»»
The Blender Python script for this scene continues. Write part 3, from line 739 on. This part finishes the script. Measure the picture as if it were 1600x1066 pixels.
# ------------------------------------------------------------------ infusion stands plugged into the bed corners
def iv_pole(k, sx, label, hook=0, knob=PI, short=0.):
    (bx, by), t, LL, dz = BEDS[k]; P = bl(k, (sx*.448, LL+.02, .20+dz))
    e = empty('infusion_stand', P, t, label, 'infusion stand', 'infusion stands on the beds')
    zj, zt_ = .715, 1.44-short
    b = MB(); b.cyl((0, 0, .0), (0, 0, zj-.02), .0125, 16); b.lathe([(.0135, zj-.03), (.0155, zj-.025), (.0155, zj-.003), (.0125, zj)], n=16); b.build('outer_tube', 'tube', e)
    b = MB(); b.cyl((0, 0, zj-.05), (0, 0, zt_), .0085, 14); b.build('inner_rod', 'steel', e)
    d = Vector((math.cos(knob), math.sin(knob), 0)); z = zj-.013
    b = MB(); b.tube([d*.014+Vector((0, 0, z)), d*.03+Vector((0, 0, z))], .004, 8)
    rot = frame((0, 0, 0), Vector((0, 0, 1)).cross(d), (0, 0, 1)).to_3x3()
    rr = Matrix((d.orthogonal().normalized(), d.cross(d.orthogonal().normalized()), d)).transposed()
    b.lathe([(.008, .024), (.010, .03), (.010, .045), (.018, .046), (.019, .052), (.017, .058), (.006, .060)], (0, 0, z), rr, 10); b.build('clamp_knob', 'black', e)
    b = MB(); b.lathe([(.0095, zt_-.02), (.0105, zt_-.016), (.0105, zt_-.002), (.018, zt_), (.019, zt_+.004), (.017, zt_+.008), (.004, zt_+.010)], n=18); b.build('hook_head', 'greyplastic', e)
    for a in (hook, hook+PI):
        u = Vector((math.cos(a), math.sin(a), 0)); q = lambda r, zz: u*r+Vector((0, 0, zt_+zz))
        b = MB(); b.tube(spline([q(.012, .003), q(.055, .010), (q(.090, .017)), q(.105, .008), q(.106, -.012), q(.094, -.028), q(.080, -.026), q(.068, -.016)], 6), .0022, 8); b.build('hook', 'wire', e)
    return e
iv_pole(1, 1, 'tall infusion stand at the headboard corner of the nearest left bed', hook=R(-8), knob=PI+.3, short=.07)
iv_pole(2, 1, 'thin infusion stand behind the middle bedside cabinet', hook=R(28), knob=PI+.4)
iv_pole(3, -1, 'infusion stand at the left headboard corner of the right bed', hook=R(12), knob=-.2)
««
> **Problem**: Copy all data exactly, start to finish.

> **Solution to this task**:
The Blender Python script for this scene continues. Write part 3, from line 739 on. This part finishes the script. Measure the picture as if it were 1600x1066 pixels.
# ------------------------------------------------------------------ infusion stands plugged into the bed corners
def iv_pole(k, sx, label, hook=0, knob=PI, short=0.):
    (bx, by), t, LL, dz = BEDS[k]; P = bl(k, (sx*.448, LL+.02, .20+dz))
    e = empty('infusion_stand', P, t, label, 'infusion stand', 'infusion stands on the beds')
    zj, zt_ = .715, 1.44-short
    b = MB(); b.cyl((0, 0, .0), (0, 0, zj-.02), .0125, 16); b.lathe([(.0135, zj-.03), (.0155, zj-.025), (.0155, zj-.003), (.0125, zj)], n=16); b.build('outer_tube', 'tube', e)
    b = MB(); b.cyl((0, 0, zj-.05), (0, 0, zt_), .0085, 14); b.build('inner_rod', 'steel', e)
    d = Vector((math.cos(knob), math.sin(knob), 0)); z = zj-.013
    b = MB(); b.tube([d*.014+Vector((0, 0, z)), d*.03+Vector((0, 0, z))], .004, 8)
    rot = frame((0, 0, 0), Vector((0, 0, 1)).cross(d), (0, 0, 1)).to_3x3()
    rr = Matrix((d.orthogonal().normalized(), d.cross(d.orthogonal().normalized()), d)).transposed()
    b.lathe([(.008, .024), (.010, .03), (.010, .045), (.018, .046), (.019, .052), (.017, .058), (.006, .060)], (0, 0, z), rr, 10); b.build('clamp_knob', 'black', e)
    b = MB(); b.lathe([(.0095, zt_-.02), (.0105, zt_-.016), (.0105, zt_-.002), (.018, zt_), (.019, zt_+.004), (.017, zt_+.008), (.004, zt_+.010)], n=18); b.build('hook_head', 'greyplastic', e)
    for a in (hook, hook+PI):
        u = Vector((math.cos(a), math.sin(a), 0)); q = lambda r, zz: u*r+Vector((0, 0, zt_+zz))
        b = MB(); b.tube(spline([q(.012, .003), q(.055, .010), (q(.090, .017)), q(.105, .008), q(.106, -.012), q(.094, -.028), q(.080, -.026), q(.068, -.016)], 6), .0022, 8); b.build('hook', 'wire', e)
    return e
iv_pole(1, 1, 'tall infusion stand at the headboard corner of the nearest left bed', hook=R(-8), knob=PI+.3, short=.07)
iv_pole(2, 1, 'thin infusion stand behind the middle bedside cabinet', hook=R(28), knob=PI+.4)
iv_pole(3, -1, 'infusion stand at the left headboard corner of the right bed', hook=R(12), knob=-.2)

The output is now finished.